Road traffic at Paris Charles de Gaulle airport was disrupted and police fired clouds of tear gas in other French cities as protesters held a new round of strikes and demonstrations against Emmanuel Macron’s pension reforms.
Talks between trade union leaders and prime minister Elisabeth Borne broke up without a breakthrough, setting the stage for more violent clashes on the streets over the president’s plans to raise the national retirement age from 62 to 64.
However, the number of strikers has fallen, particularly in the transport sector, since the beginning of the movement in January. The Paris Metro was operating a near-normal service, in stark contrast to previous days of action, and fewer teachers were on strike.

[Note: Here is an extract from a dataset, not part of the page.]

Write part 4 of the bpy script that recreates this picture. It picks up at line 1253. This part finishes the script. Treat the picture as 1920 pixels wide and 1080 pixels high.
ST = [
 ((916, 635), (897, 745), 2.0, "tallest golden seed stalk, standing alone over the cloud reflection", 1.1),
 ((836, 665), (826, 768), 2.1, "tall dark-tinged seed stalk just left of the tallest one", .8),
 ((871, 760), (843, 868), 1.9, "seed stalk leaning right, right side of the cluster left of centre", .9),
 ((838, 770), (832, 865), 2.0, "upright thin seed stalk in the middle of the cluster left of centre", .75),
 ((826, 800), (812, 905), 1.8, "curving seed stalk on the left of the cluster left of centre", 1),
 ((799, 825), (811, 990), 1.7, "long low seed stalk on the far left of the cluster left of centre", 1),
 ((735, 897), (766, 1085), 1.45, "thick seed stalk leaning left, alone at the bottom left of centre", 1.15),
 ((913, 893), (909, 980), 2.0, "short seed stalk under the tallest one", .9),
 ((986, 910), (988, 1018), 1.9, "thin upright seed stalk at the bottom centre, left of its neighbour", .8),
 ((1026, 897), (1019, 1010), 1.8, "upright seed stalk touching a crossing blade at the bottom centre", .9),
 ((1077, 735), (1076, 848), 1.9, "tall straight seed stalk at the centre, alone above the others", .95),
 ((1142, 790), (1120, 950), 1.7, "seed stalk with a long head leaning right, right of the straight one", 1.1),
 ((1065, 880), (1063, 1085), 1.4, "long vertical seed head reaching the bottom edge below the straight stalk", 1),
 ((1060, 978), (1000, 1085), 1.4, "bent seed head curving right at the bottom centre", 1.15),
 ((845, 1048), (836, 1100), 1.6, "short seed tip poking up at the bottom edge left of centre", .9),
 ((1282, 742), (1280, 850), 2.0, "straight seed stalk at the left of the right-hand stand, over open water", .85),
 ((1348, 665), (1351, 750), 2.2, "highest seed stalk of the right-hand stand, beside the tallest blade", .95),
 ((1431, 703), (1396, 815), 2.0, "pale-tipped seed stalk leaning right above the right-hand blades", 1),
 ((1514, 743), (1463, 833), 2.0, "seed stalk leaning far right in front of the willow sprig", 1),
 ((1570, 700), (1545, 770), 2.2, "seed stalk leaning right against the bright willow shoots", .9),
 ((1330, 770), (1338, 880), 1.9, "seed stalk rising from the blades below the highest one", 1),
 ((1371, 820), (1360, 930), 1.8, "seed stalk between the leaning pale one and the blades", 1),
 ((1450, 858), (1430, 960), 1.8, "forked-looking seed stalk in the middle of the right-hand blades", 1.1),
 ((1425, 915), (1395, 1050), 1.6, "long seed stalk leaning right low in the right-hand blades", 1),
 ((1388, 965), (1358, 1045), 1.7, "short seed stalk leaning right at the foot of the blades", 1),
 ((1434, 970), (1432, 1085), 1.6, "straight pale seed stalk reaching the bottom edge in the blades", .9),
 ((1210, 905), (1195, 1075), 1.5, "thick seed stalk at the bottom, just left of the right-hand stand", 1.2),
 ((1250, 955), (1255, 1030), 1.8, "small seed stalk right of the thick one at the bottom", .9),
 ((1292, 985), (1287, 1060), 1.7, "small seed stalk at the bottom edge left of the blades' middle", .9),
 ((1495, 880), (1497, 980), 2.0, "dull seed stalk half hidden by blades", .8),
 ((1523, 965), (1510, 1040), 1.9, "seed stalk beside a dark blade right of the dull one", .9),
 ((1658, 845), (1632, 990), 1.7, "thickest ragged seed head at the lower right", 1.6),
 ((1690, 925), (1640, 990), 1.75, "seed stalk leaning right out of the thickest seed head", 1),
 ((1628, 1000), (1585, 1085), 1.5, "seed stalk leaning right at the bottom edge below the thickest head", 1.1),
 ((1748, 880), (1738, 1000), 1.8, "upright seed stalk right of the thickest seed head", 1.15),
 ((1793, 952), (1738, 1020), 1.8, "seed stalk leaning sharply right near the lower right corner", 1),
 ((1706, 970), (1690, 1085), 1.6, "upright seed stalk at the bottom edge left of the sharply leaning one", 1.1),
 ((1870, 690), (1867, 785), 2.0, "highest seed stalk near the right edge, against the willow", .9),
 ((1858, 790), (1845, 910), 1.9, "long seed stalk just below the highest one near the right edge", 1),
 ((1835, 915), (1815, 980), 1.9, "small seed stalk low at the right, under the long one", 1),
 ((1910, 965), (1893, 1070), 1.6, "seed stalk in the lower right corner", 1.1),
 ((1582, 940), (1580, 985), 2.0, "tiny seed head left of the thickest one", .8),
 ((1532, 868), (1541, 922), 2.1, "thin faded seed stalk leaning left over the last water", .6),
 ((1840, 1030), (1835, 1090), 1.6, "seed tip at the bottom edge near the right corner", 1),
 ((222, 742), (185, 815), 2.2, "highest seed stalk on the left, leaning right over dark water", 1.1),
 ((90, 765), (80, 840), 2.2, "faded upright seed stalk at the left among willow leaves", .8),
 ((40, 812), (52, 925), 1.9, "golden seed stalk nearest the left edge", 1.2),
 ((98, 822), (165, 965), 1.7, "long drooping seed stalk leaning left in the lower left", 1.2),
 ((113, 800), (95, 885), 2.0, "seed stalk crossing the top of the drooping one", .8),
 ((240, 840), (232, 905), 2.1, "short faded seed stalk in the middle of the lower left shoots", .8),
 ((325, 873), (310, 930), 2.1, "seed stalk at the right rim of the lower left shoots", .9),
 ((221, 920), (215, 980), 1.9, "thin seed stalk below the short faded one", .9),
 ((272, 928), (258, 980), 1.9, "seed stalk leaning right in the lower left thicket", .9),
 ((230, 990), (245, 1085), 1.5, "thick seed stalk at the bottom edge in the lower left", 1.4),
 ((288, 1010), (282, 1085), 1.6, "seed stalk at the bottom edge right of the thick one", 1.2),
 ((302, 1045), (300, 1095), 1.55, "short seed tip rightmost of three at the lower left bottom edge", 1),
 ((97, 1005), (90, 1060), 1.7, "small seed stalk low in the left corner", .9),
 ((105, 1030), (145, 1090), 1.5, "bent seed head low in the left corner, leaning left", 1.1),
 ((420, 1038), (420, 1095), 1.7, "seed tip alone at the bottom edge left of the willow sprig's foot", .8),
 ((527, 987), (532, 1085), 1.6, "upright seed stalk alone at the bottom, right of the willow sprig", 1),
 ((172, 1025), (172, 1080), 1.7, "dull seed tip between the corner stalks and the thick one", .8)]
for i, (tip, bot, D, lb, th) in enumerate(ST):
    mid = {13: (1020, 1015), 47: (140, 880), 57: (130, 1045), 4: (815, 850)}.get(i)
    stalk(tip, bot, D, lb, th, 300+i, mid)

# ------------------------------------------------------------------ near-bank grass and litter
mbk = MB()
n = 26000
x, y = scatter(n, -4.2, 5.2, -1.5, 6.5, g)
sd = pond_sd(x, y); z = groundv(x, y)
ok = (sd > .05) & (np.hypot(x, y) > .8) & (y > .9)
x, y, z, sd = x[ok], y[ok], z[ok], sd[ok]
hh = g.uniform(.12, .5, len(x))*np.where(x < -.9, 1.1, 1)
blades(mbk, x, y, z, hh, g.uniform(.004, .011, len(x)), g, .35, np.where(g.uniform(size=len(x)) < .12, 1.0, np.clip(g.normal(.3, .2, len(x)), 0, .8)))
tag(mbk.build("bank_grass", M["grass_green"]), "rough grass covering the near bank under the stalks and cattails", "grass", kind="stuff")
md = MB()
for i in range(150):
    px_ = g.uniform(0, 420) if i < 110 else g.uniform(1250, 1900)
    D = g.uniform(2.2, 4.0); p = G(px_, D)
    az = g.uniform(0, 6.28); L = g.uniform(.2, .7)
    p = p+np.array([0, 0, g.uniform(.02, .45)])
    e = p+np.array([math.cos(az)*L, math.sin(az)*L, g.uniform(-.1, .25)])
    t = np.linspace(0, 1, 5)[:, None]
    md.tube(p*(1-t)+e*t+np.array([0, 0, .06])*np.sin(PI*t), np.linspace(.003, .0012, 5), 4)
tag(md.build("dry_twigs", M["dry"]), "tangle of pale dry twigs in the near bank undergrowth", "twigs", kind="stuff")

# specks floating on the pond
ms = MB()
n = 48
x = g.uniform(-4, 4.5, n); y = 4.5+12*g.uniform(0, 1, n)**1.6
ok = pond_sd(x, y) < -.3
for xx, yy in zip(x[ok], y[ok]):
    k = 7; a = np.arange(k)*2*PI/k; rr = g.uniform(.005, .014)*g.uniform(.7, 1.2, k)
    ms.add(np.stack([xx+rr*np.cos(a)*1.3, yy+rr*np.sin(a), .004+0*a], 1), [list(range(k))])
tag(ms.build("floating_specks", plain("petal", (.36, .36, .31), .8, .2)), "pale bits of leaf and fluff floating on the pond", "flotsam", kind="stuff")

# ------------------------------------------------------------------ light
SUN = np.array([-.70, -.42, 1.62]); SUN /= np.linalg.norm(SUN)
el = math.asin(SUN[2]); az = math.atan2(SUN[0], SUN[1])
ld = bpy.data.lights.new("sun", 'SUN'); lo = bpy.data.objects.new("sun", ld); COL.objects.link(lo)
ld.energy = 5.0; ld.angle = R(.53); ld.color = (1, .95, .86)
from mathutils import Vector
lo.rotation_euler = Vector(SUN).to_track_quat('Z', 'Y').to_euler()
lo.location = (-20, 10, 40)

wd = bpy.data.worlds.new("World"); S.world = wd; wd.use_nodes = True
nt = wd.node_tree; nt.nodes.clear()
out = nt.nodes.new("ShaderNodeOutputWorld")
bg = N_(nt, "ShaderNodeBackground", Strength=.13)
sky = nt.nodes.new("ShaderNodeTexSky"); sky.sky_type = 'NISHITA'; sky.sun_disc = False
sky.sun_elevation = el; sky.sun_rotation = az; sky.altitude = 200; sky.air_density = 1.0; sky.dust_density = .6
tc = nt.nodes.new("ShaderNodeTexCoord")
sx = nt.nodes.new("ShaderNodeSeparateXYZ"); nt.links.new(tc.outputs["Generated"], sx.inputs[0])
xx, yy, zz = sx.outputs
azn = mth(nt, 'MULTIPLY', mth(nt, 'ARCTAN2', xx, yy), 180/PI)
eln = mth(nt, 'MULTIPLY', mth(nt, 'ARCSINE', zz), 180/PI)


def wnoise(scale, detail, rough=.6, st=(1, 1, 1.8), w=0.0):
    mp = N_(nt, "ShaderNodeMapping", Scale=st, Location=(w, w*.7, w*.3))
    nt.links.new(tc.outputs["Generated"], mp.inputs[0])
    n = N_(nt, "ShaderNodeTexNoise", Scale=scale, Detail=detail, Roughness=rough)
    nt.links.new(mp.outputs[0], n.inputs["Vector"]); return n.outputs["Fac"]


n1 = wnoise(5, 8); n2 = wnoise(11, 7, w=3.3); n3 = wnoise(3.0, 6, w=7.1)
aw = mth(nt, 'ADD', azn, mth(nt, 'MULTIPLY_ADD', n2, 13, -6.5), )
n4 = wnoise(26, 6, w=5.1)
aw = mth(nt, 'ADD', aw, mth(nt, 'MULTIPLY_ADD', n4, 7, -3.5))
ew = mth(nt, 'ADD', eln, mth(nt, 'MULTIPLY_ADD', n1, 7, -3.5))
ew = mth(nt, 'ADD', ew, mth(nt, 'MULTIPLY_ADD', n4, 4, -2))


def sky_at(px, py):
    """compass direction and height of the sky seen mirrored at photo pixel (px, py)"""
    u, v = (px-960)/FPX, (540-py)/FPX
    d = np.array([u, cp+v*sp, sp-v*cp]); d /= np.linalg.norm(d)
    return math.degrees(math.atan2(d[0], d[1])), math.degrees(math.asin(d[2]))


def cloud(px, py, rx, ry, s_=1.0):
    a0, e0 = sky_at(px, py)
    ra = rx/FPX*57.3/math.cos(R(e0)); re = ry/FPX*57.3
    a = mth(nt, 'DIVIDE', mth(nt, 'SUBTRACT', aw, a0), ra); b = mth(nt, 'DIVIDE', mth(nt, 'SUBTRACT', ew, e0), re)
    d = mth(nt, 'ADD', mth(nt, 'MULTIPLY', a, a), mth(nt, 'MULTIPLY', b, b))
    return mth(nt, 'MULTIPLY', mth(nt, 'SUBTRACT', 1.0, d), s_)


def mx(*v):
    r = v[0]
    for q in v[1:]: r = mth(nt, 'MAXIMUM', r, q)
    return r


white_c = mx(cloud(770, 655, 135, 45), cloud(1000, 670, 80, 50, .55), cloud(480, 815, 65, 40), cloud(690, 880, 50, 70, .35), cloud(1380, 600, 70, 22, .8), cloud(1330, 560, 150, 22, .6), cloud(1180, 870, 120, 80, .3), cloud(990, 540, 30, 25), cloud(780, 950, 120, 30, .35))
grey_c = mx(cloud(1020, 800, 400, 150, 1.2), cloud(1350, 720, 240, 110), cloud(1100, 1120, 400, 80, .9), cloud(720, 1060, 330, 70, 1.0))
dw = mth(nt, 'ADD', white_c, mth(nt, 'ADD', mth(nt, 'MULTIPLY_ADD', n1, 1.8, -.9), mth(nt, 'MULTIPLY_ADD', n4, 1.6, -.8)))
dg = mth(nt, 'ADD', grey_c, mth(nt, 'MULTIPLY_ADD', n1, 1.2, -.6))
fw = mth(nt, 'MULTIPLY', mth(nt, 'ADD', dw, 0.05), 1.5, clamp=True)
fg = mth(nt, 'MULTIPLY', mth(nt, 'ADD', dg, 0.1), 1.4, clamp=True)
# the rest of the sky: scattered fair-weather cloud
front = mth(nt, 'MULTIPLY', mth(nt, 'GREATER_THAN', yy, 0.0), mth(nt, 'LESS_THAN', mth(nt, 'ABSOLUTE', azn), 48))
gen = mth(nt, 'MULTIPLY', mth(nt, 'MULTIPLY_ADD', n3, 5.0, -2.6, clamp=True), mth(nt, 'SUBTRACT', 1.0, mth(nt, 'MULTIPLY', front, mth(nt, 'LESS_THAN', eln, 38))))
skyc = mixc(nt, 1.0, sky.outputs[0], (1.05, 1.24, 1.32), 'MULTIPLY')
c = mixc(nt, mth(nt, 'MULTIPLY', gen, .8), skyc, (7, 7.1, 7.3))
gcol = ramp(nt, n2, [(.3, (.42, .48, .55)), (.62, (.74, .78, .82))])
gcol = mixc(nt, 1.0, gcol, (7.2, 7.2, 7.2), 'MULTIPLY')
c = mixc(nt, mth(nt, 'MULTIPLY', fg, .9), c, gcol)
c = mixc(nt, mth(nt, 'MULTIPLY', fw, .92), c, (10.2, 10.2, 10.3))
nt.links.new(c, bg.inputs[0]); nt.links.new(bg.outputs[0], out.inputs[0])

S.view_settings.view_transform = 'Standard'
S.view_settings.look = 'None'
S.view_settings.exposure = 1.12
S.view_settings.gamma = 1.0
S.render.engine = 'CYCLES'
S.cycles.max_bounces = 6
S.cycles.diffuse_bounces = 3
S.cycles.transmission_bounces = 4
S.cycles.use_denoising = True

Dozens of trade unionists briefly invaded the Paris office of US investment firm BlackRock, chanting slogans and setting off firecrackers. The firm was targeted because of its private pension fund activity, a protester said.
Rat-catchers hurled rodent cadavers at City Hall on Wednesday; BFM-TV showed rodent corpses being tossed by workers in white protective suits.
Natacha Pommet, a leader of the public services branch of the CGT trade union, said the rat catchers wanted “to show the hard reality of their mission” and that opposition to Macron’s pension reforms is morphing into a wider movement of worker grievances over salaries and other complaints.
In Lyon, police fired tear gas — for many a new normal in France — to disperse a crowd outside a Nespresso coffee store that was being looted.
France’s interior ministry deployed some 11,500 police officers nationwide, including 4,200 in Paris, to try to avert more of the clashes and moments of vandalism that have marred previous protests.
It's “a deep anger, a cold anger,” said Sophie Binet, the newly elected general secretary of the CGT union. She described Macron's government as “completely disconnected from the country and completely bunkerized in its ministries.”